Berlin Buzzwords 2017

This year, Sky Betting & Gaming sent three architects from the Data Tribe to Berlin Buzzwords to learn all about storing, processing, streaming and searchability of large amounts of digital data. Focusing on open-source projects, it is a great conference for talking to practitioners of big data rather than vendors.

The event started with an afternoon of barcamp sessions, followed by two days of more formal conference split across four rooms and multiple streams - Scale, Search, Stream, Store.

Our favourite talks

Many of the more vendor-driven conferences tend to start with quite abstract keynotes and sales pitches from the sponsors. That is far from true for Berlin Buzzwords, with the keynotes being some of the best talks. Karen Sandler’s story about the importance of free and open-source software for her (Video), and Duncan Ross’s talk about data evangelism (Video) were both very inspiring talks.

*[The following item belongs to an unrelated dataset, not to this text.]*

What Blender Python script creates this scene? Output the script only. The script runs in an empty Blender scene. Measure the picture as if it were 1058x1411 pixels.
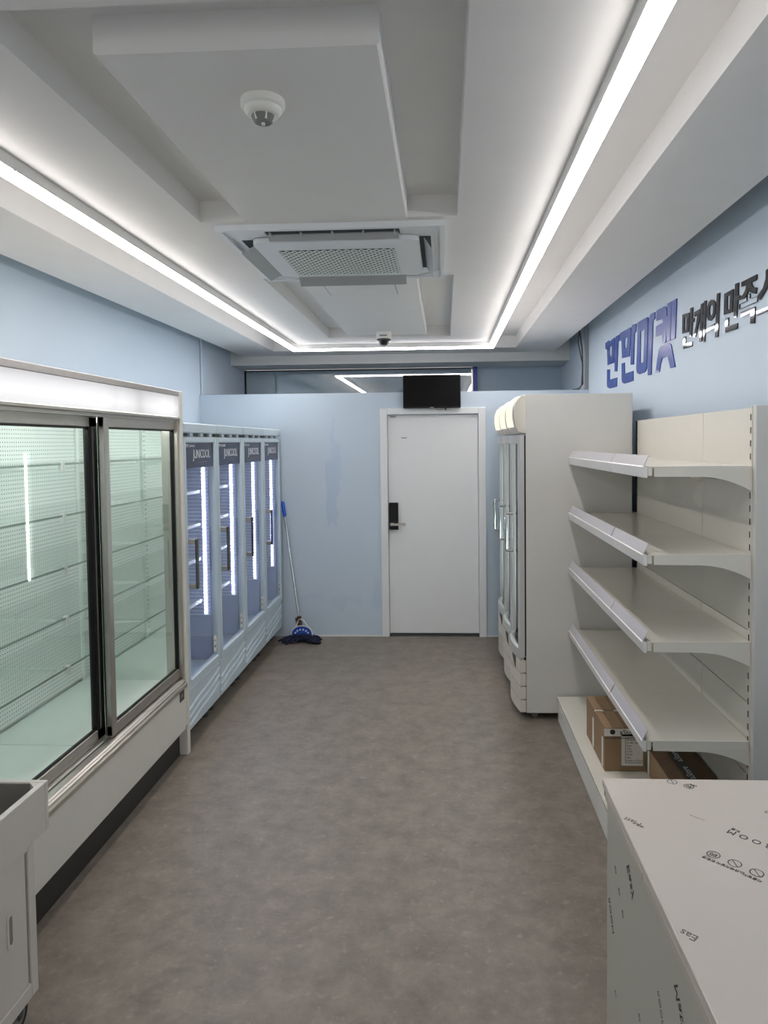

Michael Häusler gave a great talk on the integration patterns for big data applications (Video)at Researchgate. I highly recommend watching the video of this, as there are some unique ideas here which seem to work really well.

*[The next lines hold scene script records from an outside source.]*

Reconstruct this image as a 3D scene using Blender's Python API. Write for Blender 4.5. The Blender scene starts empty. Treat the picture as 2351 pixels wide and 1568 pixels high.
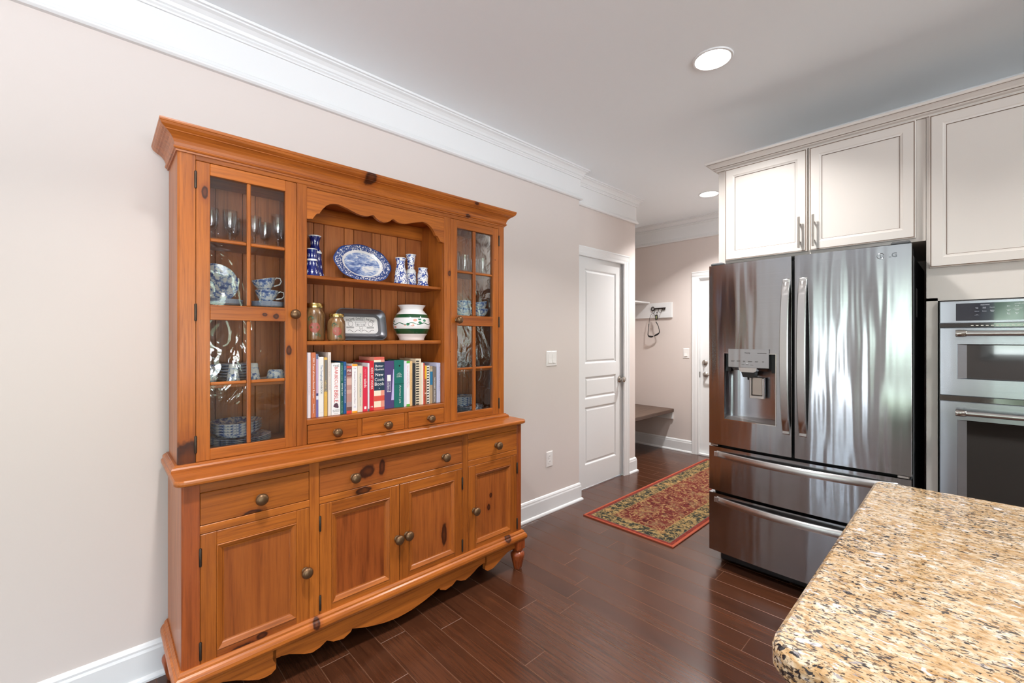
import bpy, bmesh, math, random
from mathutils import Vector, Matrix, Euler
random.seed(7)
SC = bpy.context.scene
COL = SC.collection
PI = math.pi

# ------------------------------------------------------------------ camera
cam = bpy.data.cameras.new('camera')
cam.sensor_width = 36.0
cam.lens = 1006.0 / 2351.0 * 36.0
cam.shift_y = -9.0 / 2351.0
cam.clip_start = 0.02
cam_o = bpy.data.objects.new('camera', cam)
COL.objects.link(cam_o)
cam_o.location = (0, 0, 1.32)
cam_o.rotation_euler = (PI / 2, 0, math.atan(1053.5 / 1006.0))
SC.camera = cam_o

# ------------------------------------------------------------------ view
SC.view_settings.view_transform = 'Standard'
SC.view_settings.look = 'None'
SC.view_settings.gamma = 1.0
SC.view_settings.use_curve_mapping = False
SC.view_settings.exposure = 0.27
SC.cycles.use_denoising = True
SC.cycles.max_bounces = 10
SC.cycles.diffuse_bounces = 6
SC.cycles.glossy_bounces = 5
SC.cycles.transparent_max_bounces = 16
SC.cycles.sample_clamp_indirect = 6.0
SC.cycles.caustics_reflective = False
SC.cycles.caustics_refractive = False

CEIL = 2.683
# ------------------------------------------------------------------ world: overcast daylight over a green garden
W = bpy.data.worlds.new('garden_sky'); SC.world = W; W.use_nodes = True
wn = W.node_tree; wn.nodes.clear()
def wnode(t, **k):
    n = wn.nodes.new(t)
    for a, b in k.items(): setattr(n, a, b)
    return n
w_out = wnode('ShaderNodeOutputWorld'); w_bg = wnode('ShaderNodeBackground')
w_tc = wnode('ShaderNodeTexCoord'); w_sep = wnode('ShaderNodeSeparateXYZ')
w_noise = wnode('ShaderNodeTexNoise'); w_noise.inputs['Scale'].default_value = 14; w_noise.inputs['Detail'].default_value = 6
w_ramp = wnode('ShaderNodeValToRGB'); e = w_ramp.color_ramp.elements
e[0].position = 0.35; e[0].color = (0.06, 0.09, 0.06, 1); e[1].position = 0.68; e[1].color = (0.42, 0.54, 0.44, 1)
w_mr = wnode('ShaderNodeMapRange'); w_mr.inputs['From Min'].default_value = 0.10; w_mr.inputs['From Max'].default_value = 0.22
w_mix = wnode('ShaderNodeMix', data_type='RGBA')
L = wn.links.new
L(w_tc.outputs['Generated'], w_sep.inputs[0]); L(w_tc.outputs['Generated'], w_noise.inputs['Vector'])
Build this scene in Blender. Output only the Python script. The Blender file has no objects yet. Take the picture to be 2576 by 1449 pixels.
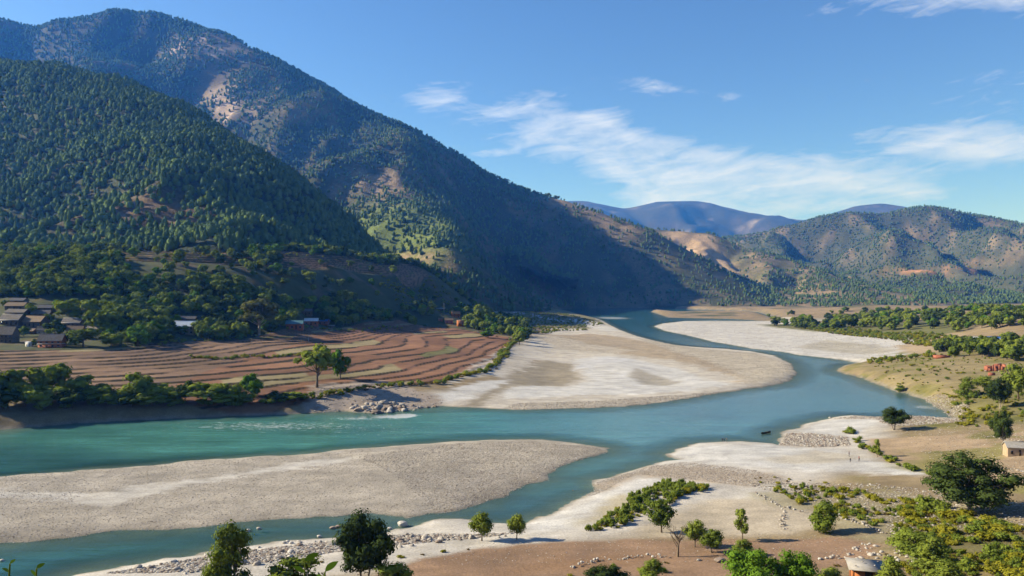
import bpy, math, random
import numpy as np
from mathutils import Vector, Matrix

random.seed(11)
rng = np.random.default_rng(11)
SC = bpy.context.scene
COL = SC.collection

# ------------------------------------------------------------------ camera
FP, CX, HZ, CAMZ = 2022.0, 1288.0, 735.0, 50.0        # survey frame: 2576 px wide plan of the view
cam_d = bpy.data.cameras.new('camera')
cam_d.sensor_width = 36.0
cam_d.lens = 36.0 * FP / 2576.0
cam_d.shift_y = (HZ - 724.5) / 2576.0
cam_d.clip_start = 0.1
cam_d.clip_end = 40000
cam = bpy.data.objects.new('camera', cam_d)
cam.location = (0, 0, CAMZ)
cam.rotation_euler = (math.radians(90), 0, 0)
COL.objects.link(cam)
SC.camera = cam

# ------------------------------------------------------------------ sky and sun
SUN_EL, SUN_AHEAD = math.radians(28), math.radians(7)
sun_dir = Vector((-math.cos(SUN_AHEAD) * math.cos(SUN_EL), math.sin(SUN_AHEAD) * math.cos(SUN_EL), math.sin(SUN_EL)))
sl = bpy.data.lights.new('sun', 'SUN')
sl.energy = 5.0
sl.angle = math.radians(0.5)
sl.color = (1.0, 0.915, 0.79)
so = bpy.data.objects.new('sun', sl)
so.rotation_euler = sun_dir.to_track_quat('Z', 'Y').to_euler()
so.location = (-300, 100, 400)
COL.objects.link(so)

W = bpy.data.worlds.new('World')
SC.world = W
W.use_nodes = True


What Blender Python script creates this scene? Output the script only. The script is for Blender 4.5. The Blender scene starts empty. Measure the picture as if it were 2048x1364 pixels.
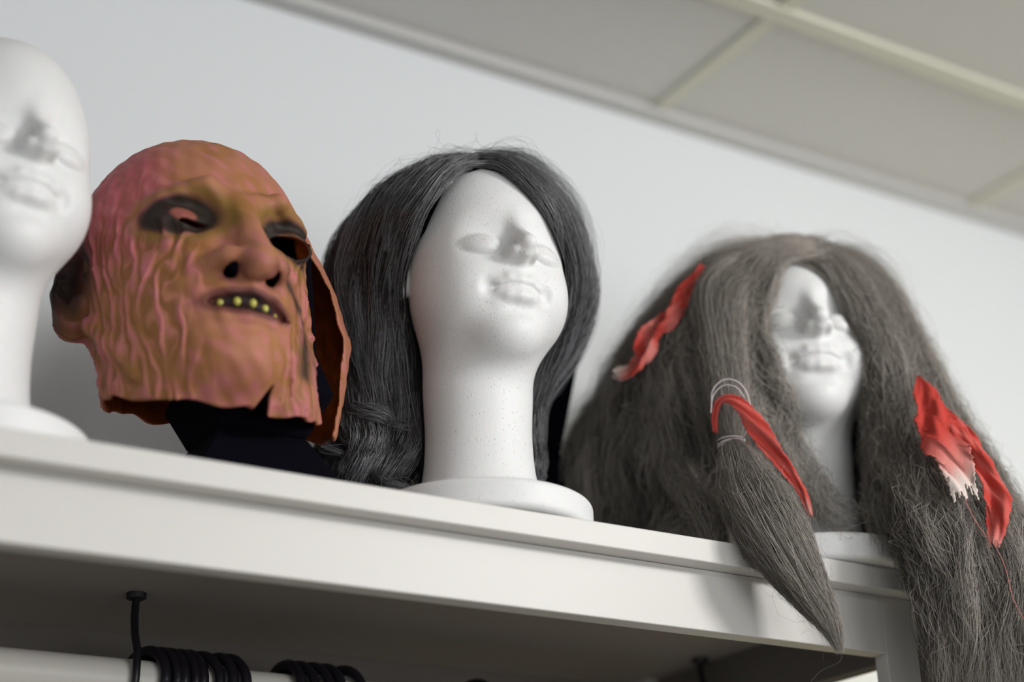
import bpy, math
import numpy as np
from mathutils import Matrix, Vector

# ------------------------------------------------------------------ camera, world, lights, exposure
S = bpy.context.scene
COL = S.collection
Z0 = 2.0                      # height of the shelf top above the floor (m)
F_PX = 3286.4
CAM = (-0.7204, -1.1238, Z0 - 0.4220)
YAW, PITCH, ROLL = 0.54891, 0.41147, -0.027297

cam_d = bpy.data.cameras.new('camera'); cam_o = bpy.data.objects.new('camera', cam_d); COL.objects.link(cam_o)
cam_d.sensor_width = 36.0; cam_d.lens = F_PX / 2048 * 36.0; cam_d.clip_start = 0.02
fw = np.array([math.sin(YAW)*math.cos(PITCH), math.cos(YAW)*math.cos(PITCH), math.sin(PITCH)])
rt = np.array([math.cos(YAW), -math.sin(YAW), 0.0]); up = np.cross(rt, fw)
c_, s_ = math.cos(ROLL), math.sin(ROLL)
r2 = c_*rt + s_*up; u2 = -s_*rt + c_*up
cam_o.matrix_world = Matrix(((r2[0], u2[0], -fw[0], CAM[0]), (r2[1], u2[1], -fw[1], CAM[1]), (r2[2], u2[2], -fw[2], CAM[2]), (0, 0, 0, 1)))
cam_d.dof.use_dof = True; cam_d.dof.focus_distance = 1.47; cam_d.dof.aperture_fstop = 1.8
S.camera = cam_o
S.view_settings.view_transform = 'Standard'; S.view_settings.look = 'None'
S.view_settings.gamma = 1.0; S.view_settings.use_curve_mapping = False
S.view_settings.exposure = -0.66

W = bpy.data.worlds.new('world'); S.world = W; W.use_nodes = True
W.node_tree.nodes['Background'].inputs[0].default_value = (0.9, 0.95, 1.0, 1); W.node_tree.nodes['Background'].inputs[1].default_value = 0.05

def area(name, loc, target, size, power, col=(1, 1, 1)):
    d = bpy.data.lights.new(name, 'AREA'); d.shape = 'RECTANGLE'; d.size, d.size_y = size; d.energy = power; d.color = col
    o = bpy.data.objects.new(name, d); COL.objects.link(o); o.location = loc
    o.rotation_euler = (Vector(target) - Vector(loc)).to_track_quat('-Z', 'Y').to_euler()
    return o
area('ceiling_light_key', (1.15, -1.95, 2.73), (0.25, -0.1, 2.05), (0.6, 0.6), 80, (1.0, 0.99, 0.975))
area('fill_light_far', (-1.3, -2.6, 2.75), (-1.3, -2.6, 0), (1.2, 0.6), 40, (0.97, 0.985, 1.0))  # added fill at ceiling height, no known fixture there
area('fill_light_side', (2.6, -1.2, 2.75), (2.6, -1.2, 0), (1.2, 0.6), 40, (0.97, 0.985, 1.0))  # second added fill, raises the bounce in the room

area('front_fill_light', (0.5, -3.4, 1.45), (0.1, 0.4, 2.0), (1.8, 1.1), 46, (0.98, 0.99, 1.0))  # soft frontal fill added behind the camera, not a real window

# ------------------------------------------------------------------ helpers
def tag(o, label=None, cat=None, group=None, kind=None):
    if label: o['label'] = label
    if cat: o['category'] = cat
    if group: o['group'] = group
    if kind: o['kind'] = kind
    return o

def empty(name, loc, label, cat, group=None, rz=0.0):
    o = bpy.data.objects.new(name, None); COL.objects.link(o); o.location = loc; o.rotation_euler = (0, 0, rz)
    o.empty_display_size = 0.02
    return tag(o, label, cat, group)

def mesh_np(name, V, Fc, mat=None, smooth=True, attrs=None, mats=None, midx=None):
    V = np.asarray(V, dtype=np.float32); Fc = np.asarray(Fc, dtype=np.int32)
    me = bpy.data.meshes.new(name); k = Fc.shape[1]
    me.vertices.add(len(V)); me.vertices.foreach_set('co', V.ravel())
    me.loops.add(Fc.size); me.loops.foreach_set('vertex_index', Fc.ravel())
    me.polygons.add(len(Fc)); me.polygons.foreach_set('loop_start', np.arange(len(Fc), dtype=np.int32)*k)
    me.polygons.foreach_set('use_smooth', np.full(len(Fc), smooth))
    for m in (mats or ([mat] if mat else [])): me.materials.append(m)
    if midx is not None: me.polygons.foreach_set('material_index', np.asarray(midx, dtype=np.int32))
    for n, a in (attrs or {}).items():
        a = np.asarray(a, dtype=np.float32)
        if a.ndim == 1:
            at = me.attributes.new(n, 'FLOAT', 'POINT'); at.data.foreach_set('value', a)
        else:
            at = me.attributes.new(n, 'FLOAT_COLOR', 'POINT'); at.data.foreach_set('color', np.c_[a[:, :3], np.ones(len(a))].astype(np.float32).ravel())
    me.update(calc_edges=True); me.validate()
    return me

def link(name, me, parent=None, loc=None):
    o = bpy.data.objects.new(name, me); COL.objects.link(o)
    if parent: o.parent = parent
    if loc is not None: o.location = loc
    return o

def box_vf(x0, x1, y0, y1, z0, z1):
    V = [(x, y, z) for x in (x0, x1) for y in (y0, y1) for z in (z0, z1)]
    F = [(0, 1, 3, 2), (4, 6, 7, 5), (0, 4, 5, 1), (2, 3, 7, 6), (0, 2, 6, 4), (1, 5, 7, 3)]
    return V, F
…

Lars Francke gave a good overview of securing Hadoop (Video), encouraging people to start with Kerberos authentication right from the start and adding extra security as required by your needs/regulatory requirements.

Alvaro Videla gave an interesting talk on metaphors we compute by (Video), and how we need to be careful with language.

Fokko Driesprong and Vincent Warmerdam gave a thought-inspiring talk on streaming Bayesian analysis to match user skill levels in online computer games (Video): starting with Pokémon.

Frank Lyaruu’s talk on embracing database diversity (Video) reminded us that putting data into Kafka makes it available not just for your first use-case, but for many others. Once user data is being fed through Kafka you can then plug in elasticsearch, key-value stores, and even caching layers and push updates to web sockets.

Maxim Zaks asked some great questions about why we’re still using JSON (Video) and looked at how binary formats perform much better.

I would highly recommend next year’s Berlin Buzzwords, especially as it will be combined with a second conference in 2018 - one on governance and management of open source communities.